The idea of putting together a party out of everyday objects felt natural for Doyle, who confesses that he is an avid trash picker. It’s surprising given that Doyle and Lynch’s home looks as if it was pulled from the pages of Architectural Digest. His higgledy-piggledy assortment of curbside finds, such as an elaborate Baroque mirror, somehow blend perfectly with the nearby candle chandelier (not from the trash).

“You have to have an eye for it,” says Korinn Koslofsky, party guest and co-owner of Ula Cafe in Jamaica Plain. “It’s the same way they decorated for the party. Dominick and Tiffani are just lucky that way.”

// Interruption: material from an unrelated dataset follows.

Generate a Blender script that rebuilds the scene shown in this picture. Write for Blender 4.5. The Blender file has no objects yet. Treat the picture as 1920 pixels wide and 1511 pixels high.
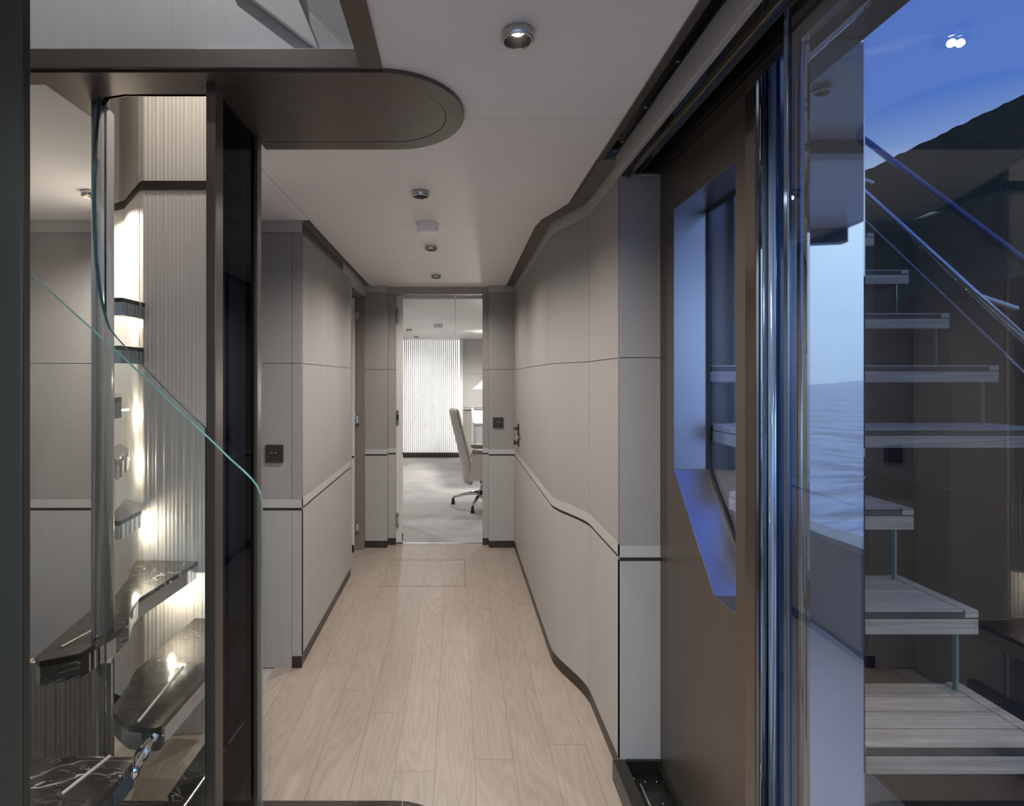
import bpy, bmesh, math, random
from mathutils import Vector, Matrix
random.seed(7)
SC = bpy.context.scene
COL = SC.collection
PI = math.pi

# ------------------------------------------------------------------ camera, world, exposure
CAM_Z = 1.43
F = 1050.0                                  # focal length in pixels of the 1920 wide frame
cd = bpy.data.cameras.new('camera'); cam = bpy.data.objects.new('camera', cd); COL.objects.link(cam)
cam.location = (0, 0, CAM_Z); cam.rotation_euler = (PI/2, 0, 0)
cd.sensor_fit = 'HORIZONTAL'; cd.sensor_width = 36; cd.lens = 36*F/1920
cd.shift_x = (960-856)/1920; cd.shift_y = -(755.5-709)/1920
cd.clip_start = 0.05; cd.clip_end = 3000
SC.camera = cam
SC.view_settings.view_transform = 'Standard'; SC.view_settings.look = 'None'
SC.view_settings.exposure = 1.36; SC.view_settings.gamma = 1; SC.view_settings.use_curve_mapping = False
SC.cycles.max_bounces = 10; SC.cycles.diffuse_bounces = 5; SC.cycles.glossy_bounces = 6
SC.cycles.transparent_max_bounces = 24; SC.cycles.use_denoising = True
SC.cycles.sample_clamp_indirect = 3.0; SC.cycles.caustics_reflective = False; SC.cycles.caustics_refractive = False

def build_world():
    w = bpy.data.worlds.new('dusk_sky'); SC.world = w; w.use_nodes = True
    nt = w.node_tree; n = nt.nodes; l = nt.links; n.clear()
    out = n.new('ShaderNodeOutputWorld'); bg = n.new('ShaderNodeBackground')
    tc = n.new('ShaderNodeTexCoord'); sp = n.new('ShaderNodeSeparateXYZ')
    l.new(tc.outputs['Generated'], sp.inputs[0])
    r = n.new('ShaderNodeValToRGB'); e = r.color_ramp.elements
    e[0].position = 0.0; e[0].color = (0.30, 0.42, 0.62, 1)
    e[1].position = 0.9; e[1].color = (0.06, 0.14, 0.55, 1)
    for p, c in ((0.06, (0.26, 0.42, 0.72, 1)), (0.22, (0.55, 0.66, 0.80, 1)), (0.36, (0.12, 0.24, 0.66, 1))):
        x = e.new(p); x.color = c
    l.new(sp.outputs['Z'], r.inputs[0])
    mp = n.new('ShaderNodeMapping'); mp.inputs['Scale'].default_value = (1.2, 1.2, 5)
    l.new(tc.outputs['Generated'], mp.inputs[0])
    no = n.new('ShaderNodeTexNoise'); no.inputs['Scale'].default_value = 2.2; no.inputs['Detail'].default_value = 5
    l.new(mp.outputs[0], no.inputs['Vector'])
    cr = n.new('ShaderNodeValToRGB'); cr.color_ramp.elements[0].position = .5; cr.color_ramp.elements[1].position = .72
    l.new(no.outputs['Fac'], cr.inputs[0])
    mx = n.new('ShaderNodeMixRGB'); mx.inputs[2].default_value = (.72, .80, .92, 1)
    ml = n.new('ShaderNodeMath'); ml.operation = 'MULTIPLY'; ml.inputs[1].default_value = .55
    l.new(cr.outputs[0], ml.inputs[0]); l.new(ml.outputs[0], mx.inputs[0]); l.new(r.outputs[0], mx.inputs[1])
    aft = n.new('ShaderNodeMapRange'); aft.inputs[1].default_value = -.15; aft.inputs[2].default_value = -.75; aft.inputs[3].default_value = 0; aft.inputs[4].default_value = .75
    l.new(sp.outputs['Y'], aft.inputs[0])
    low = n.new('ShaderNodeMapRange'); low.inputs[1].default_value = .6; low.inputs[2].default_value = .18; low.inputs[3].default_value = .1; low.inputs[4].default_value = 1
    l.new(sp.outputs['Z'], low.inputs[0])
    am = n.new('ShaderNodeMath'); am.operation = 'MULTIPLY'; l.new(aft.outputs[0], am.inputs[0]); l.new(low.outputs[0], am.inputs[1])
    glow = n.new('ShaderNodeValToRGB'); q = glow.color_ramp.elements; q[0].position = 0; q[0].color = (.58, .80, 1.08, 1); q[1].position = .28; q[1].color = (1.15, 1.45, 1.75, 1)
    l.new(sp.outputs['Z'], glow.inputs[0])
    m2 = n.new('ShaderNodeMixRGB'); l.new(am.outputs[0], m2.inputs[0]); l.new(mx.outputs[0], m2.inputs[1]); l.new(glow.outputs[0], m2.inputs[2]); mx = m2
    l.new(mx.outputs[0], bg.inputs[0]); bg.inputs[1].default_value = 0.8
    l.new(bg.outputs[0], out.inputs[0])
build_world()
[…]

Despite those details — and a meal that continues with grilled tenderloin seasoned with lobster broth — there is nothing about this party that feels stressful. Or Faison manages an award-worthy performance of acting calm.

“Worst case scenario, something doesn’t work or looks kind of funky. Who cares?” she says. “You’ll figure out how to do it better next time. For the most part, you’re inviting people who know you and probably love you, so it’s not like they want to do anything more than hang out with you.”

Faison and Doyle say personalization is key to making guests feel comfortable. For their garden party, they used plant markers as place cards, and later in the evening, as Faison makes a dessert of strawberry shortcake on grilled biscuits with lemon curd and whipped cream, she serves it in personalized mugs.

But one of Faison’s most important party tips is to stay relaxed. If the host is tense, the guests’ mood will follow. And whether it was the cocktails, the flawless weather, or a mellow Karen Carpenter asking “Don’t you remember you told me you loved me baby?” from the speakers, the guests at this dinner party were definitely at ease as the gathering drew to an end on Lynch and Doyle’s Lilliputian rooftop deck.

“This glass of rosé isn’t going to finish itself,” Koslofsky said with a grin. “I’m trying to do my part to help out by finishing off this bottle.”